Catching up on cataloguing stamps led me to realize that this is a whole series of sustained UPOPS FDC's, and so I went back to see if I could find the missing letters A, B, and D. I had luck so far only on this "A" envelope. "Doris Gold Cachets" here will become simply "Doris Gold" in later FDC's. Was this "A" stamp worth $.15? I believe that no particular "Fairy Tale" is depicted by showing these two children playing with a building/spelling block.
1965 "A Note to La Fontaine," poem by Jean Garrigue in "Selected Poems," published by University of Illinois Press in Urbana, 1992. Poem first appeared in "The New Yorker" in 1965. Available through Internet Archive.

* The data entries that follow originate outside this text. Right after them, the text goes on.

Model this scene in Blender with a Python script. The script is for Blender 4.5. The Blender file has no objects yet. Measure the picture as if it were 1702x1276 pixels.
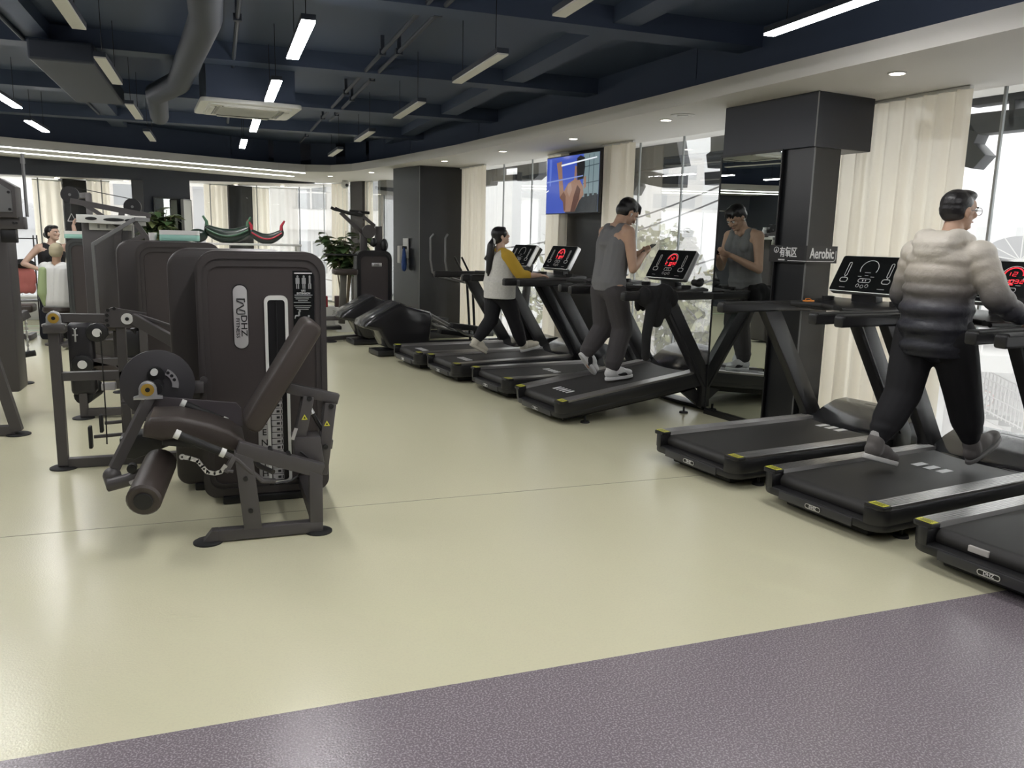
import bpy, bmesh, math, random
from mathutils import Vector, Matrix, Quaternion
import numpy as np
random.seed(7)
PI = math.pi
SC = bpy.context.scene
COL = SC.collection

# ------------------------------------------------------------------ camera, sky, exposure
FPX = 1336.0
cam_d = bpy.data.cameras.new('camera'); cam = bpy.data.objects.new('camera', cam_d); COL.objects.link(cam)
cam_d.sensor_width = 36.0; cam_d.lens = 36.0 * FPX / 1702.0; cam_d.clip_end = 800; cam_d.clip_start = 0.05
_p, _r, _y = 0.17762, 0.0239, 0.34972
_f = Vector((math.sin(_y)*math.cos(_p), math.cos(_y)*math.cos(_p), -math.sin(_p)))
_rt = Vector((math.cos(_y), -math.sin(_y), 0)); _up = _rt.cross(_f)
_c, _s = math.cos(_r), math.sin(_r)
_R = _c*_rt + _s*_up; _U = -_s*_rt + _c*_up
cam.matrix_world = Matrix(((_R.x, _U.x, -_f.x, 0), (_R.y, _U.y, -_f.y, 0), (_R.z, _U.z, -_f.z, 1.55), (0, 0, 0, 1)))
SC.camera = cam

world = bpy.data.worlds.new('overcast_sky'); SC.world = world; world.use_nodes = True
_n = world.node_tree.nodes; _bg = _n['Background']
_bg.inputs[0].default_value = (1.0, 0.975, 0.98, 1); _bg.inputs[1].default_value = 3.7

SC.cycles.volume_bounces = 2
SC.view_settings.view_transform = 'Standard'; SC.view_settings.look = 'None'
SC.view_settings.gamma = 1.0; SC.view_settings.exposure = 0.0; SC.view_settings.use_curve_mapping = False
LAMP_STRENGTH = 72.0
DOWNLIGHT_STRENGTH = 22.0
STRIP_STRENGTH = 7.0

# ------------------------------------------------------------------ frames
WA = 0.13725                               # the window wall is turned this much from the floor grid
def W(u, v, z=0.0):
    return Vector((u*math.cos(WA) - v*math.sin(WA), u*math.sin(WA) + v*math.cos(WA), z))

# ------------------------------------------------------------------ materials
MATS = {}
def mat(name, col, rough=0.5, metal=0.0, spec=0.5, noise=0.0, nscale=20.0, bump=0.0, bscale=200.0, emit=0.0, emit_col=None, coat=0.0):
    if name in MATS: return MATS[name]
    m = bpy.data.materials.new(name); m.use_nodes = True; nt = m.node_tree
    b = nt.nodes['Principled BSDF']
    c = (col[0], col[1], col[2], 1)
    b.inputs['Base Color'].default_value = c; b.inputs['Roughness'].default_value = rough
    b.inputs['Metallic'].default_value = metal; b.inputs['Specular IOR Level'].default_value = spec
    if coat: b.inputs['Coat Weight'].default_value = coat
    if emit:
        b.inputs['Emission Color'].default_value = (*(emit_col or col), 1); b.inputs['Emission Strength'].default_value = emit
    if noise or bump:
        tc = nt.nodes.new('ShaderNodeTexCoord')
    if noise:
        no = nt.nodes.new('ShaderNodeTexNoise'); no.inputs['Scale'].default_value = nscale; no.inputs['Detail'].default_value = 4
        nt.links.new(tc.outputs['Object'], no.inputs['Vector'])
        rp = nt.nodes.new('ShaderNodeMapRange'); rp.inputs[1].default_value = 0.3; rp.inputs[2].default_value = 0.7
        rp.inputs[3].default_value = 1-noise; rp.inputs[4].default_value = 1+noise
        nt.links.new(no.outputs['Fac'], rp.inputs[0])
        mx = nt.nodes.new('ShaderNodeVectorMath'); mx.operation = 'SCALE'; mx.inputs[0].default_value = col[:3]
        nt.links.new(rp.outputs[0], mx.inputs['Scale']); nt.links.new(mx.outputs[0], b.inputs['Base Color'])
    if bump:
        nb = nt.nodes.new('ShaderNodeTexNoise'); nb.inputs['Scale'].default_value = bscale; nb.inputs['Detail'].default_value = 3
        nt.links.new(tc.outputs['Object'], nb.inputs['Vector'])
        bp = nt.nodes.new('ShaderNodeBump'); bp.inputs['Strength'].default_value = bump; bp.inputs['Distance'].default_value = 0.004
        nt.links.new(nb.outputs['Fac'], bp.inputs['Height']); nt.links.new(bp.outputs[0], b.inputs['Normal'])
    MATS[name] = m; return m

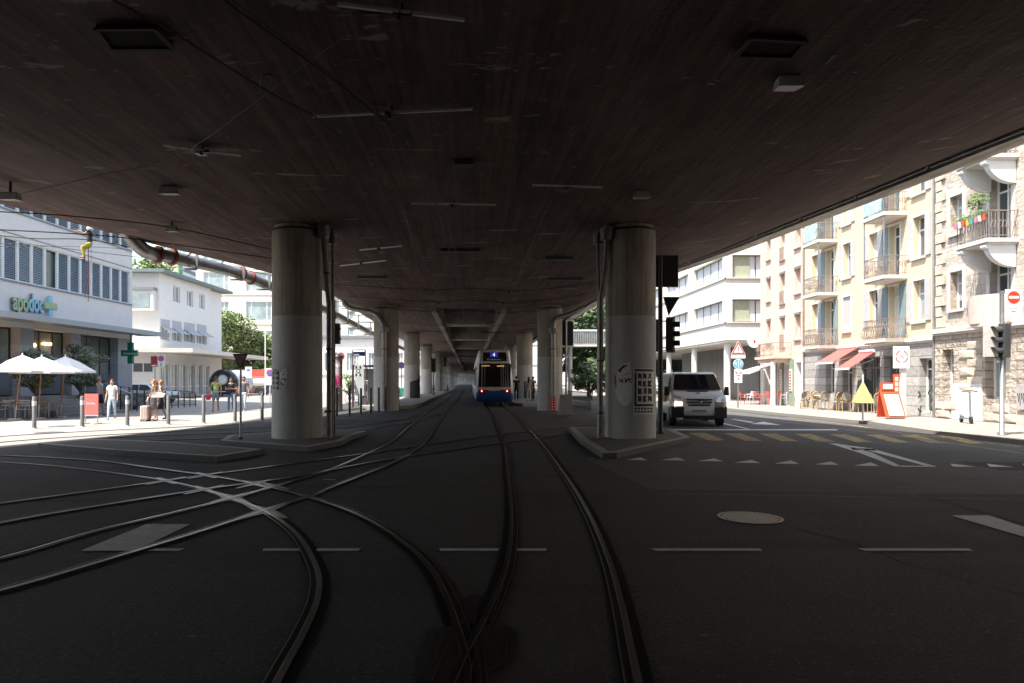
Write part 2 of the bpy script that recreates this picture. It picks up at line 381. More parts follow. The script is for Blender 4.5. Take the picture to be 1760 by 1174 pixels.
def rail(px, parent, side=1, bright=RAIL, lvl=0.0, world=None, wd=1.0):
    pts = [G(*q) for q in px] if world is None else [Vector((x, y, 0)) for x, y in world]
    pts = cr(pts, 8)
    strip(pts, 0.17*wd, 0.006+lvl).build('joint', BITU, parent)
    h = strip(pts, 0.045*wd, 0.014+lvl); L = offset(pts, .0225*wd); Rr = offset(pts, -.0225*wd)
    for S in (L, Rr):   # side walls of the rail head
        n = len(S); h.add([p+Vector((0, 0, 0.014+lvl)) for p in S]+[p for p in S], [(i, i+1, n+i+1, n+i) for i in range(n-1)])
    h.build('rail_head', bright, parent)
    strip(offset(pts, side*0.018*wd), 0.009*wd, 0.0152+lvl).build('running_edge', EDGE, parent)
    strip(offset(pts, side*0.042*wd), 0.038*wd, 0.0083+lvl).build('groove', GROOVE, parent)
    strip(offset(pts, side*0.07*wd), 0.014*wd, 0.013+lvl).build('guard_lip', LIP, parent)
# curved left track
t1 = thing('tram_track', 'double rail curve sweeping from the bottom edge away to the left, over the crossing', 'tram track')
rail([(463, 1200), (489, 1150), (524, 1085), (547, 1025), (543, 975), (508, 917), (455, 879), (398, 857), (352, 842), (286, 827), (239, 819.5), (135, 806), (0, 795), (-300, 783)], t1, 1)
rail([(806, 1215), (800, 1130), (772, 1040), (744, 985), (700, 939), (624, 890), (529, 855), (437, 833), (354, 818), (255, 804.5), (159, 792), (0, 783.5), (-300, 774)], t1, -1, lvl=0.0006)
t2 = thing('tram_track', 'track running straight ahead from the bottom centre to the waiting tram', 'tram track')
rail([(740, 1260), (800, 1125), (835, 1060), (865, 990), (877, 930), (878, 870), (872, 810), (866, 765), (853, 730), (843, 706)], t2, -1, lvl=0.0012)
rail([(1102, 1200), (1085, 1120), (1068, 1040), (1045, 960), (1010, 880), (970, 815), (925, 755), (892, 722), (873, 704)], t2, 1, lvl=0.0018)
# continuation under the tram
Q = G(843, 706); rail(None, t2, -1, world=[(Q.x, Q.y), (1.07, 50), (1.07, 80), (1.0, 150)], lvl=0.0012)
Q = G(873, 704); rail(None, t2, 1, world=[(Q.x, Q.y), (2.07, 50), (2.07, 80), (2.0, 150)], lvl=0.0018)
t3 = thing('tram_track', 'track curving in from the lower left edge to the left side of the viaduct tunnel', 'tram track')
rail([(-200, 1060), (0, 1018), (215, 955), (358, 911), (455, 879), (529, 855), (597, 828), (678, 795), (728, 763), (752, 730), (768, 708), (784, 690)], t3, 1, lvl=0.0024)
rail([(-200, 1000), (0, 961), (159, 915), (294, 883), (398, 857), (473, 836), (557, 811), (620, 785), (672, 759), (703, 733), (735, 708), (768, 688)], t3, -1, lvl=0.003)
Q = G(784, 690); rail(None, t3, 1, world=[(Q.x, Q.y), (-0.9, 70), (-0.9, 150)], lvl=0.0024)
Q = G(768, 688); rail(None, t3, -1, world=[(Q.x, Q.y), (-1.9, 70), (-1.9, 150)], lvl=0.003)
t4 = thing('tram_track', 'faint thin track crossing from the left edge to the right column in the middle distance', 'tram track')
rail([(-250, 955), (0, 901), (159, 873), (350, 843), (422, 833), (517, 819), (620, 799), (711, 784), (866, 762), (918, 755), (990, 744), (1032, 738)], t4, 1, lvl=0.0036, bright=LIP)
rail([(-250, 900), (0, 866.5), (159, 845), (286, 827), (354, 817.6), (457, 803.6), (600, 784), (748, 763), (860, 748), (940, 738), (1010, 729)], t4, -1, lvl=0.0042, bright=LIP)
t5 = thing('tram_track', 'sunlit flush track across the pale square at the far left', 'tram track')
rail([(-200, 768), (0, 751), (150, 742), (300, 735), (420, 729)], t5, 1, lvl=0.0048, bright=LIP, wd=0.8)
rail([(-200, 784), (0, 761), (150, 750), (300, 742), (460, 734), (600, 728)], t5, -1, lvl=0.0054, bright=LIP, wd=0.8)
t6 = thing('tram_track', 'pair of narrow shaded rails passing behind the left kerb island', 'tram track')
rail([(180, 760), (300, 756.5), (456, 750), (600, 741), (690, 728), (760, 712)], t6, 1, lvl=0.006, bright=RAIL, wd=0.8)
rail([(186, 753), (300, 748), (456, 742), (600, 733), (700, 719), (745, 704)], t6, -1, lvl=0.0066, bright=RAIL, wd=0.8)
# polished crossing plates at the diamond
cp = thing('track_crossing', 'brightly worn steel crossing where the curved and straight rails intersect', 'track crossing')
PL = mk('crossing_steel', (0.24, 0.24, 0.24), 0.4, 0.9, 0.3, 18)
dA = (G(455, 879)-G(352, 843)).normalized(); dC = (G(455, 879)-G(358, 911)).normalized()
for i, (x, y) in enumerate(((455, 879), (398, 857), (529, 855), (473, 836.5), (437, 833), (352, 842.5), (286, 827.3), (354, 817.8))):
    c = G(x, y); b = MB(); L = 0.62 if i < 2 else 0.45; w_ = .10 if i < 2 else .06; k_ = 0
    for d in (dA, -dA, dC, -dC):
        q = Vector((-d.y, d.x, 0)); z = Vector((0, 0, .012+.0005*k_)); k_ += 1
        b.poly([c-q*w_+z, c-q*w_+d*.12+z, c+d*L-q*0.03+z, c+d*L+q*0.03+z, c+q*w_+d*.12+z, c+q*w_+z])
    b.build('wing_plate', PL, cp)
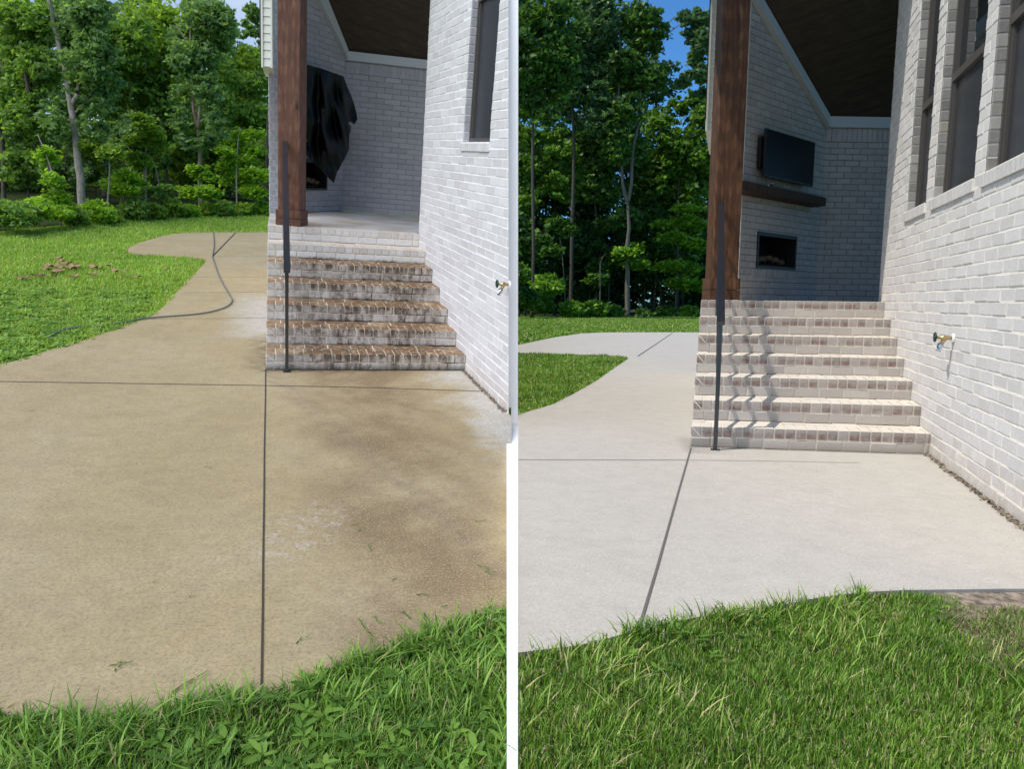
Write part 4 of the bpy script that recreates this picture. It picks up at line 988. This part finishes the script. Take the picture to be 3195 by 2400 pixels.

Garrigue catches La Fontaine's sentiments, I believe, beautifully. Fie on the ant life! Live to sing and to be enchanted.
1978 "A Getting-Away-With-It Fable." Crawdaddy Magazine, p. 30. 1978. Illustration by George Jartos. $9.99 from John Huber, Livonia, MI, through eBay, May, '08.
This grasshopper signs a recording deal and cuts an album of Cajun songs "that the ants really dug and the grasshopper went platinum and moved to L.A. while the ants sat around in holes eating some really disgusting things." Good fun!
1990 Five original watercolors of "A Farmer and a Mother Lark" by Kim Young-ok, student at Sogang University. Assigned, confiscated, and donated by Margaret Carlson Lytton, Spring, 1990.
Done originally as a class assignment for a story to be told with a visual aid. The fable's beginning and ending come across especially well in these simple and lively prints. How nice to see Aesop alive in this student's imagination!